MY CALL: A not so classic, Roger Corman sea monster installment that is NOT worth anyone’s time. MOVIES LIKE Up from the Depths: Demon of Paradise (1987), Humanoids from the Deep (1980), Piranha (1978) and Piranha II: The Spawning (1982).
Roger Corman sure does like to ruin a fine day at the beach doesn’t he? Demon of Paradise (1987), Humanoids from the Deep (1980), Piranha (1978) and Piranha II: The Spawning (1982) all ruin family vacations by the sea. Also, for whatever reason, the vacationers never seem to leave after the first few bodies start piling up, do they?
Meet Rachel. She’s never prepared when people take photos of her.
Here’s her face when she found out how this movie did at the box office.
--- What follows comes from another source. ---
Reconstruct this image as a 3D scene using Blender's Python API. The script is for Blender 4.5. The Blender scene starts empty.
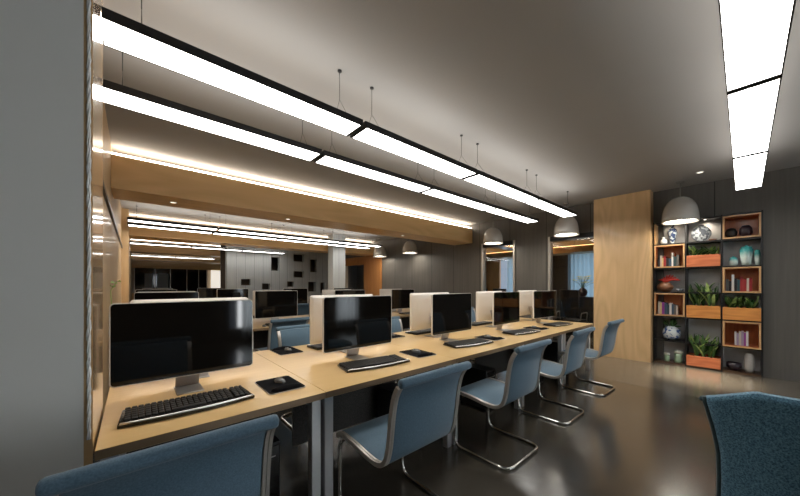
import bpy, bmesh, math, random
from mathutils import Vector, Matrix
random.seed(7)
R = math.radians
SC = bpy.context.scene
COL = SC.collection

# ------------------------------------------------------------------ camera
cam_d = bpy.data.cameras.new('camera')
cam = bpy.data.objects.new('camera', cam_d)
COL.objects.link(cam)
cam.location = (0, 0, 1.37)
cam.rotation_euler = (R(90), 0, R(46.833 - 90))
cam_d.sensor_width = 36
cam_d.lens = 36 * 304.376 / 800
cam_d.shift_x = -19.5 / 800
cam_d.shift_y = 37.0 / 800
cam_d.clip_start = 0.02
SC.camera = cam

# ------------------------------------------------------------------ world + exposure
w = bpy.data.worlds.new('world')
SC.world = w
w.use_nodes = True
bg = w.node_tree.nodes['Background']
bg.inputs[0].default_value = (0.55, 0.7, 0.9, 1)
bg.inputs[1].default_value = 0.35
SC.view_settings.view_transform = 'Standard'
SC.view_settings.look = 'None'
SC.view_settings.gamma = 1
SC.view_settings.use_curve_mapping = False
SC.view_settings.exposure = 0.55
try:
    SC.cycles.use_denoising = True
    SC.cycles.max_bounces = 8
    SC.cycles.sample_clamp_indirect = 6
except Exception:
    pass

PANEL_L = 7.0      # hanging light panels
COVE_L = 9.0       # strips on top of the beams
PEND_L = 16.0       # pendant diffusers
ADDED_UP_L = 3.6         # added glow strips on top of the light panels, brightening ceiling and beams
DAY_L = 115        # daylight behind the rear curtains (W)

def area(name, loc, rot, sx, sy, power, color):
    d = bpy.data.lights.new(name, 'AREA'); d.shape = 'RECTANGLE'; d.size = sx; d.size_y = sy
    d.energy = power; d.color = color
    o = bpy.data.objects.new(name, d); COL.objects.link(o); o.location = loc; o.rotation_euler = rot
    return o
area('daylight_rear_window', (2.45, -4.32, 1.45), (R(90), 0, 0), 1.1, 2.3, DAY_L, (0.95, 0.98, 1.0))
area('daylight_rear_window', (4.9, -4.32, 1.45), (R(90), 0, 0), 0.8, 2.3, DAY_L * 0.6, (0.95, 0.98, 1.0))
area('daylight_meeting_room_window', (11.25, 4.9, 1.4), (0, R(90), 0), 2.3, 4.0, 22, (0.6, 0.82, 1.0))

# ------------------------------------------------------------------ materials
MATS = {}
def new_mat(name):
    m = bpy.data.materials.new(name); m.use_nodes = True
    MATS[name] = m
    return m, m.node_tree.nodes, m.node_tree.links, m.node_tree.nodes['Principled BSDF']

def setp(b, **k):
    for n, v in k.items():
        n = n.replace('_', ' ')
        if n in b.inputs:
            b.inputs[n].default_value = v

def plain(name, col, rough=0.5, metal=0.0, noise=0.06, nscale=30, bump=0.0, coat=0.0, spec=0.5):
    m, N, L, b = new_mat(name)
    tc = N.new('ShaderNodeTexCoord')
    nz = N.new('ShaderNodeTexNoise'); nz.inputs['Scale'].default_value = nscale; nz.inputs['Detail'].default_value = 3
    L.new(tc.outputs['Object'], nz.inputs['Vector'])
    mx = N.new('ShaderNodeMix'); mx.data_type = 'RGBA'
    L.new(nz.outputs['Fac'], mx.inputs[0])
    mx.inputs[6].default_value = tuple(c * (1 - noise) for c in col) + (1,)
    mx.inputs[7].default_value = tuple(min(1, c * (1 + noise)) for c in col) + (1,)
    L.new(mx.outputs[2], b.inputs['Base Color'])
    setp(b, Roughness=rough, Metallic=metal, Coat_Weight=coat, Specular_IOR_Level=spec)
    if bump:
        bp = N.new('ShaderNodeBump'); bp.inputs['Strength'].default_value = bump; bp.inputs['Distance'].default_value = 0.002
        L.new(nz.outputs['Fac'], bp.inputs['Height']); L.new(bp.outputs['Normal'], b.inputs['Normal'])
    return m

def wood(name, c1, c2, axis='X', scale=1.0, rough=0.4, coat=0.0, fig=0.5, coat_rough=0.08):
    """straight grain running along axis, with a loose cathedral figure"""
    m, N, L, b = new_mat(name)
    tc = N.new('ShaderNodeTexCoord')
    mp = N.new('ShaderNodeMapping')
    s = [9 * scale] * 3
    s['XYZ'.index(axis)] = 0.5 * scale
    mp.inputs['Scale'].default_value = s
    L.new(tc.outputs['Object'], mp.inputs['Vector'])
    n1 = N.new('ShaderNodeTexNoise'); n1.inputs['Scale'].default_value = 2.2; n1.inputs['Detail'].default_value = 6
    n1.inputs['Distortion'].default_value = 0.4
    L.new(mp.outputs[0], n1.inputs['Vector'])
    mp2 = N.new('ShaderNodeMapping')
    s2 = [2.2 * scale] * 3
    s2['XYZ'.index(axis)] = 0.35 * scale
    mp2.inputs['Scale'].default_value = s2
    L.new(tc.outputs['Object'], mp2.inputs['Vector'])
    n2 = N.new('ShaderNodeTexNoise'); n2.inputs['Scale'].default_value = 1.0; n2.inputs['Detail'].default_value = 1
    L.new(mp2.outputs[0], n2.inputs['Vector'])
    mul = N.new('ShaderNodeMath'); mul.operation = 'MULTIPLY'; mul.inputs[1].default_value = 22
    L.new(n2.outputs['Fac'], mul.inputs[0])
    pp = N.new('ShaderNodeMath'); pp.operation = 'PINGPONG'; pp.inputs[1].default_value = 1
    L.new(mul.outputs[0], pp.inputs[0])
    mix = N.new('ShaderNodeMix'); mix.data_type = 'FLOAT'; mix.inputs[0].default_value = fig
    L.new(n1.outputs['Fac'], mix.inputs[2]); L.new(pp.outputs[0], mix.inputs[3])
    cr = N.new('ShaderNodeMix'); cr.data_type = 'RGBA'
    L.new(mix.outputs[0], cr.inputs[0])
    cr.inputs[6].default_value = c1 + (1,); cr.inputs[7].default_value = c2 + (1,)
    L.new(cr.outputs[2], b.inputs['Base Color'])
    setp(b, Roughness=rough, Coat_Weight=coat, Coat_Roughness=coat_rough)
    return m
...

In this Shakespearian plot, an underwater earthquake releases a man-eating sea monster to terrorize the Hawaiian archipelago. After a tourist in Hawaii emerges from the water covered in guts and shark heads wash up on the beach, the resort manager assumes his competition is dumping chum in the water to make him look bad in this hokey Jaws rip-off.
Judging by the attitude and the movement of her right arm, I’m guessing she was trying to flash a gang symbol of something.
The resort manager gets Rachel, a resort employee, to investigate the matter. She turns to Greg for help. Greg works on a small charter fishing boat. When they fail to solve the problem, Greg’s fishing boat captain and the resort manager decide to put a bounty on the monster, encouraging even resort guests to band together to kill it with spears and spear guns. Not sure why, but no one thought about nets and literally fishing for it with high-test line and over-sized hooks off of charter boats. Seems like a good idea to me.
This face is tough. I’m guessing she’s thinking something to the tune of “Did I just fart?”
This movie proceeds at a devastatingly slow pace, even more so than normal for this kind of low budget monster movie. The kills seem few, brief and unexciting, and we almost never see the monster for more than a couple seconds at a time. When something actually does happen, we never really see anything happen. Typically all you see is a POV shot of whatever the shark monster is about to bite, then a cloud of blood in the water, followed by a splash where the victim has just disappeared.